* **THE PROBLEM**: Your task is to retype, word for word, the lines from the start of the data through the line holding "link('pedestal', bm, M['black'], root, smooth=40)". Do not include the pictures.
————
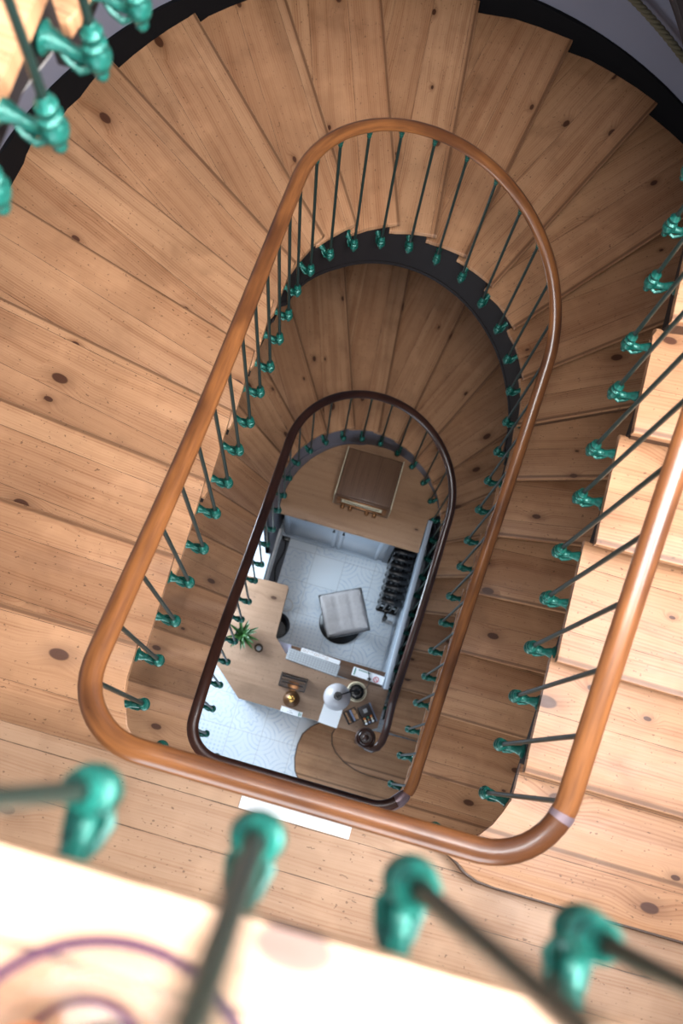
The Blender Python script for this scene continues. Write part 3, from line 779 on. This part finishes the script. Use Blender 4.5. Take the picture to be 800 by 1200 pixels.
bm = new(); lathe(bm, [(0, 0), (.195, 0), (.205, .008), (.195, .018), (.08, .035), (.03, .05), (.027, .34), (.10, .36), (.16, .385), (0, .386)], c=(.0, 0, 0), n=40); b = link('pedestal', bm, M['black'], root, smooth=40)

# waste bin and wire ring under the desk
root = empty('waste_bin', (.135, 1.27, 0), 'glossy black waste bin tucked under the left arm of the desk', 'bin')
bm = new(); lathe(bm, [(0, 0), (.09, 0), (.115, .30), (.120, .305), (.115, .31), (.108, .30), (.085, .012), (0, .012)], n=32); link('bucket', bm, M['black'], root, smooth=40)
bm = new(); lathe(bm, [(.116, .30), (.122, .304), (.122, .312), (.116, .316)], n=32); link('rim', bm, M['iron'], root, smooth=40)
root = tag(link('wire_hoop', tube(new(), [(.06*math.cos(2*PI*i/24), .06*math.sin(2*PI*i/24), .006) for i in range(25)], .005, 8, cap=False), M['steel'], smooth=60, loc=(.155, 1.52, 0)), 'thin grey wire hoop on the tiles beside the desk arm', 'hoop')

# ------------------------------------------------------------------ desk
root = empty('reception_desk', (.5, .8, 0), 'brown wooden L shaped reception desk with cut corners, beside the stair newel', 'desk')
def D(p): return (p[0]-.5, p[1]-.8)
dp = [(-.30, 1.565), (-.30, .78), (-.17, .675), (.02, .515), (1.10, .515), (1.24, .60), (1.25, .945), (.81, .925), (.305, .985), (.172, 1.11), (.165, 1.55), (.15, 1.575)]
bm = new(); prism(bm, [D(p) for p in dp], .715, .75, bev=.005, uvf=framed(D((0, .5)), 0)); link('desktop', bm, M['desk_wood'], root, smooth=40)
bm = new(); prism(bm, [D(p) for p in [(.25, 1.03), (.31, .97), (1.19, .92), (1.19, 1.085), (.225, 1.085)]], .665, .685, bev=.003, uvf=framed(D((0, 1)), 0)); link('keyboard_tray', bm, M['walnut'], root, smooth=40)
bm = new(); prism(bm, [D(p) for p in [(.02, .555), (1.08, .555), (1.08, .575), (.02, .575)]], .02, .716, uvf=lambda p: (p[2], p[0])); link('front_panel', bm, M['desk_wood'], root)
bm = new(); prism(bm, [D(p) for p in [(-.12, .69), (.02, .57), (.035, .59), (-.105, .71)]], .02, .716, uvf=lambda p: (p[2], p[0])); link('corner_panel', bm, M['desk_wood'], root)
bm = new(); prism(bm, [D(p) for p in [(.125, 1.14), (.145, 1.14), (.145, 1.50), (.125, 1.50)]], .45, .716, uvf=lambda p: (p[1], p[2])); link('side_panel', bm, M['walnut'], root)
for x, y in ((-.25, 1.50), (.10, 1.50), (-.25, .80), (1.19, .86)):
    bm = new(); box(bm, (x-.5, y-.8, .358), (.05, .05, .716), bev=.004); link('leg', bm, M['desk_wood'], root)
ZT = .75
def flat(name, cx, cy, z, w, h, rz, t, m, label, cat, group=None, bev=.0):
    bm = new(); box(bm, (0, 0, t/2), (w, h, t), bev=bev)
    return tag(link(name, bm, m, loc=(cx, cy, z), rz=rz), label, cat, group)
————
* **COMPLETE RESPONSE**:
The Blender Python script for this scene continues. Write part 3, from line 779 on. This part finishes the script. Use Blender 4.5. Take the picture to be 800 by 1200 pixels.
bm = new(); lathe(bm, [(0, 0), (.195, 0), (.205, .008), (.195, .018), (.08, .035), (.03, .05), (.027, .34), (.10, .36), (.16, .385), (0, .386)], c=(.0, 0, 0), n=40); b = link('pedestal', bm, M['black'], root, smooth=40)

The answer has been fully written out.